Si sobreviví en 1994 cuando una gran parte de Ruanda me odiaba, cuando anunciaron mi muerte en la radio, es por una misión concreta: soy una de esas abejas que reconstruyen África. Quizá me equivoque, pero estoy convencida que puedo aportar mi grano de arena, y asumo mi legado del genocidio. Y no me refiero únicamente a Ruanda, pues cuando veo lo que sucede en la Costa de Marfil, cuando veo el odio entre ruandeses en el Congo, me digo que los africanos no han comprendido nada y que es nuestro deber contribuir a que cambie la situación. Es uniendo esfuerzos que podemos conseguirlo.
-¿Has acogido a huérfanos del genocidio?
-Sí, tengo a veintiún niños. Diecisiete de ellos están en Kigali, de los cuales cuatro ya han terminado sus estudios, trabajan y hacen su vida de adultos. Otros cuatro los he adoptado oficialmente y están conmigo en Bélgica. Tres de éstos son los huérfanos de mi hermano pequeño, y de la cuarta desconozco quiénes eran sus padres. La llevé conmigo para poderla curar, ya que por un corte de machete le falta un ojo y no tenía mandíbula. He conseguido que le coloquen un ojo de cristal y que recompongan su cara. Psicológicamente lo lleva muy bien.
Para los otros trece, es duro, ya que no tengo muchos recursos, pero compartimos lo que tenemos. Mis niños han entendido que no les niego nada, y esto es lo esencial. Todos los viernes, jugamos y encontramos un pretexto para olvidarnos de las preocupaciones. Todo lo que gano lo comparto con ellos. No tengo nada, pero lo tengo todo. No me hice cargo de estos niños por caridad, sino porque sin ellos no hubiera sido capaz de continuar viviendo. Necesitaba dar todo el amor que sentía por mis hijos. Ni uno solo no está escolarizado.
Me ayudan a recuperarme. Lo que les doy no tiene nada que ver con lo que me aportan. Me hacen vivir. Soy incapaz de vivir sin amar, dar y compartir. Me lo han dado todo. Es por esto que cuando me piden qué es lo que pueden dar, les contesto: «Dad lo que yo os doy, con esto me basta». Dar no es fácil, significa abrir la mano y el corazón.

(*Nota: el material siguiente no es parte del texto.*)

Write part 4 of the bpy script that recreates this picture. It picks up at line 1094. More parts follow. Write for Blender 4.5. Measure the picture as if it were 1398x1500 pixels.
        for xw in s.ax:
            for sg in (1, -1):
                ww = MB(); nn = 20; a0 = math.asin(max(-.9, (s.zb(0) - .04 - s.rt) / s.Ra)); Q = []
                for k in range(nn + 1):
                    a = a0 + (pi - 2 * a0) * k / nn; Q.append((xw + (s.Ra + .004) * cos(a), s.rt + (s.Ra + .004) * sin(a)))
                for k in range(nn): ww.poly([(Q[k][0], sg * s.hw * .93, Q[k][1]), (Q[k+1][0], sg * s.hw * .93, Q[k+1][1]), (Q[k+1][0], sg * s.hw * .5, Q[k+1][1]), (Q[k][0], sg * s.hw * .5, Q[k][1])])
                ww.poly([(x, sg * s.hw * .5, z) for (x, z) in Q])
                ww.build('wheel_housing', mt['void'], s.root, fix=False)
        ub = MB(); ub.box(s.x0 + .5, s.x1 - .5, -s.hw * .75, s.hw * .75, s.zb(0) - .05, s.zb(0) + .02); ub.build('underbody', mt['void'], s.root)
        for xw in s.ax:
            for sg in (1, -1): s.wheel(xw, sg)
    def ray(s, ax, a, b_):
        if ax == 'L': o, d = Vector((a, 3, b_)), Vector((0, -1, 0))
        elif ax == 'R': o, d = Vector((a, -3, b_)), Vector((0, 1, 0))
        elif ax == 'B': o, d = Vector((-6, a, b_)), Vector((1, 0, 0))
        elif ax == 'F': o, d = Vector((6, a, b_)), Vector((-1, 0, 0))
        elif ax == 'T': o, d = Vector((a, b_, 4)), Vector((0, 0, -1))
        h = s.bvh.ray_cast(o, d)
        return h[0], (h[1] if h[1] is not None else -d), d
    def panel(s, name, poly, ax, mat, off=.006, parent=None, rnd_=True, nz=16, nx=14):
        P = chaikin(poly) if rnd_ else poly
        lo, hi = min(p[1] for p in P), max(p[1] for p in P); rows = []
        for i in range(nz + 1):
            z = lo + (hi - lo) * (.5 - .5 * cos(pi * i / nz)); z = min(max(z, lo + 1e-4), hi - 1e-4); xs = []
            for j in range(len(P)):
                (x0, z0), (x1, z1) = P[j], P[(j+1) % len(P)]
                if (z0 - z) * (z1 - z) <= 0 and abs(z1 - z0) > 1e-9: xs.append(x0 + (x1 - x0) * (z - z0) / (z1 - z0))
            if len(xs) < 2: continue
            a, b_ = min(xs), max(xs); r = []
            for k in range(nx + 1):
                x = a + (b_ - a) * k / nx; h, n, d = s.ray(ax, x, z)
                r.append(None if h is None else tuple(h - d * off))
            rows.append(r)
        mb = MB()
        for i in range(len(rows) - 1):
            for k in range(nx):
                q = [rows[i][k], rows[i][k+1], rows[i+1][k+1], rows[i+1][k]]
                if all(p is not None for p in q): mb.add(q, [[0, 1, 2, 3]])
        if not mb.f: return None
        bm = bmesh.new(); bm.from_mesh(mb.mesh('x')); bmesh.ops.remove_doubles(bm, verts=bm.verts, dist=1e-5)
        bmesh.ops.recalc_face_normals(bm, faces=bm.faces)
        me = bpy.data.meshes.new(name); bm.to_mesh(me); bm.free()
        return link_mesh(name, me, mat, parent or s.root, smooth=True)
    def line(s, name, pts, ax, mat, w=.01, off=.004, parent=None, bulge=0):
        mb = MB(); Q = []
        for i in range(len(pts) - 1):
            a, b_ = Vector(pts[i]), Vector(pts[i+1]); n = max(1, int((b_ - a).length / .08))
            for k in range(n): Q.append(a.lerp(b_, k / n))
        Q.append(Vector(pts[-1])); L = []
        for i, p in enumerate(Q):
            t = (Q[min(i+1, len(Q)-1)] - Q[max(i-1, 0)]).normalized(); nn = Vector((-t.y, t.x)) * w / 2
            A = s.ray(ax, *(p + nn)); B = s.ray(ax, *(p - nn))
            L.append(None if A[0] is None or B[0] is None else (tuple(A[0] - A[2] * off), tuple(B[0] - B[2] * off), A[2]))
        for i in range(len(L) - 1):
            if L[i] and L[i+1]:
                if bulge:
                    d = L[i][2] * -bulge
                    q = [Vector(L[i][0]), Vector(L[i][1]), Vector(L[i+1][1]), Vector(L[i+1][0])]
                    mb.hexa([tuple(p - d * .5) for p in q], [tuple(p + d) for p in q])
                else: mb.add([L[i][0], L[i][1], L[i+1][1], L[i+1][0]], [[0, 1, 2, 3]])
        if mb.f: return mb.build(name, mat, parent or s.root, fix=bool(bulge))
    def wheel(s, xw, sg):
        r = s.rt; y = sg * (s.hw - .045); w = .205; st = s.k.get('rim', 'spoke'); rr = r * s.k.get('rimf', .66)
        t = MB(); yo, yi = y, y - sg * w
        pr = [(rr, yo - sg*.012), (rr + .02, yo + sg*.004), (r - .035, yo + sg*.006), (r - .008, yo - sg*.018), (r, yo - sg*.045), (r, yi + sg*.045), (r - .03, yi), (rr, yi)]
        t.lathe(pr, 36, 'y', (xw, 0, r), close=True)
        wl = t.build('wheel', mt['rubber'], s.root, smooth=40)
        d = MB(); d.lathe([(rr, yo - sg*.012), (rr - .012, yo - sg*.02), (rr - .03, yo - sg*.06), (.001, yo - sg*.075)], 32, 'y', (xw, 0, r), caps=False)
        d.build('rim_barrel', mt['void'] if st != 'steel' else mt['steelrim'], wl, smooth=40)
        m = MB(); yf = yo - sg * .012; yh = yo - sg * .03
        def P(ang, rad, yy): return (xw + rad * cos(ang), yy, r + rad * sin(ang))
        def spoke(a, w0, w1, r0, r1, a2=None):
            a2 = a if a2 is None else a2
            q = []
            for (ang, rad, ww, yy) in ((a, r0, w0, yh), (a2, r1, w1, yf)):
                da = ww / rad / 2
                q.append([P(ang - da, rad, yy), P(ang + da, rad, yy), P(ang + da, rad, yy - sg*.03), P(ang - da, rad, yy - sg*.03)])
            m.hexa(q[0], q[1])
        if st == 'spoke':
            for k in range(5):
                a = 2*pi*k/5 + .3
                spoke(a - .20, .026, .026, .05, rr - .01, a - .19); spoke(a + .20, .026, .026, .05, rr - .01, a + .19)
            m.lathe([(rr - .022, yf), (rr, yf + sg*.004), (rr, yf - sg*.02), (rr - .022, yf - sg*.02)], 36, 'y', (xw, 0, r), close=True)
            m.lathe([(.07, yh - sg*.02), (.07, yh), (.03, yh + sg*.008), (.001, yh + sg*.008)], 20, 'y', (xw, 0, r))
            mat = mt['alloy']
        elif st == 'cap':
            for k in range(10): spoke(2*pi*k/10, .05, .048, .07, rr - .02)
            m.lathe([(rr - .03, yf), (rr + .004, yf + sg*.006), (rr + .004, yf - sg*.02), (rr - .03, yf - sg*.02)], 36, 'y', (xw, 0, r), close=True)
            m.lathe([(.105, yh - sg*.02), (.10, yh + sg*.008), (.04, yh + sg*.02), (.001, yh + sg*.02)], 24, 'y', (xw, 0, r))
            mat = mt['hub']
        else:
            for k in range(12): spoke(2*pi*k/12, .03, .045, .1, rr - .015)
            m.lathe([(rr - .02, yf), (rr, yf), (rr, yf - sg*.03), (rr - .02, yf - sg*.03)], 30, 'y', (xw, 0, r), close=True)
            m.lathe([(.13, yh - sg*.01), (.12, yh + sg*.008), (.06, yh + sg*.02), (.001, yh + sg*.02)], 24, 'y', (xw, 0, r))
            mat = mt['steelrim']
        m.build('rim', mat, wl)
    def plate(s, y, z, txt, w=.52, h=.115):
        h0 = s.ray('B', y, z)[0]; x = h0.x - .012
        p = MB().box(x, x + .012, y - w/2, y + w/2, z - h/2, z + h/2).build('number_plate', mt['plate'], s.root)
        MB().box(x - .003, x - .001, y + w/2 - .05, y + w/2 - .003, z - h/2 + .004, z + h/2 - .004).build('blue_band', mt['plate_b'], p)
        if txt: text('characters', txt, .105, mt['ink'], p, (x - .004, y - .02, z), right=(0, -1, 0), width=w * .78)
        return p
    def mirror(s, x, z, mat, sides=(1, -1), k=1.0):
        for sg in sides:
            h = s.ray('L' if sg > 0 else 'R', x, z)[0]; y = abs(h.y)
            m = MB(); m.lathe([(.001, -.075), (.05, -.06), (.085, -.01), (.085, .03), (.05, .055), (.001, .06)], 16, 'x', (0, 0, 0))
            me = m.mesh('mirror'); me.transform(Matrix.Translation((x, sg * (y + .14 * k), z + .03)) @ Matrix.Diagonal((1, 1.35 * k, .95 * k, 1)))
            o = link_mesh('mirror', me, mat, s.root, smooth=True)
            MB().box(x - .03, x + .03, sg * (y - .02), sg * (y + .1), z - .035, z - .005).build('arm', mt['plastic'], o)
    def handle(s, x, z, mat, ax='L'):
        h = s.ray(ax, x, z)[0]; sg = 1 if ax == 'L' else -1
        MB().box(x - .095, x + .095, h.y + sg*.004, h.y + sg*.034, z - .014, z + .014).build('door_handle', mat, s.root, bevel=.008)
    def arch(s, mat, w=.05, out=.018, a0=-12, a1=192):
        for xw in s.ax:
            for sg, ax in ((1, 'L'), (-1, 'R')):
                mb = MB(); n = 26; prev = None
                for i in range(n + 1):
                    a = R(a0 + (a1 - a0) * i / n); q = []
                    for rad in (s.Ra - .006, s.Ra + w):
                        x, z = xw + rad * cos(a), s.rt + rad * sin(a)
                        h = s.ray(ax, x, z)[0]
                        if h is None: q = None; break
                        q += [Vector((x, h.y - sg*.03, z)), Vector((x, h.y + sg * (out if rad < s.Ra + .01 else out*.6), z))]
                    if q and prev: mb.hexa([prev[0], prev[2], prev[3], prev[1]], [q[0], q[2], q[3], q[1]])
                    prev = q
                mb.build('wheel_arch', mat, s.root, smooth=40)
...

-¿Qué sentido tiene tu lucha?
-Lo único que quiero es que allí donde mi marido y mis hijos estén, sepan que continúo viviendo con una misión. Lucho por los niños y las madres africanas. Las lágrimas que me caen cada día deberían bastar para que ninguna otra africana llore. Los que hemos sobrevivido nos negamos a aceptar que nuestros muertos desaparezcan. Es por esto que es necesario hablar sobre ello, hacerlos vivir. Sería triste dejar que también los arrancaran de nuestra memoria. Es éste el papel de la memoria. Hacer pervivir el mayor tiempo posible las víctimas para proteger a nuestras generaciones futuras. Y me irritan los africanos que no han entendido nada. Estas personas no murieron porque sí. Me pueden matar, pero mis actos y mis libros continuarán. Las nuevas generaciones tendrán referentes. Intento abonar el terreno con el que se podrá continuar reconstruyendo. A la verdad no se la mata. No tengo miedo de morir, sino de no decir toda la verdad y de no obrar con dignidad ante los africanos.
Nuestra asociación existe. Damos lo que tenemos, que no es gran cosa. Apoyamos a las asociaciones de viudas y huérfanos de Ruanda. Tenemos una exposición fotográfica sobre el genocidio que circula por el mundo, especialmente en Europa y en algunas partes de África. Colaboramos con todos aquellos que quieren apoyar a África y con los que compartimos unos valores fundamentales.
En ocasiones, escucho a los europeos hablar de África como si el continente estuviera mejor sin los africanos. Desgraciadamente, visto los problemas con los que se enfrenta África, muchas mujeres y chicas sueñan venir a Europa sin conocer nada de ella. Lo que me entristece es que nosotros, los africanos que vivimos en Europa, no decimos toda la verdad sobre Europa y, en este sentido, tenemos una gran responsabilidad. Hasta cierto punto sacrificamos nuestra dignidad para quedarnos. Pero no puedo sacrificar la mía.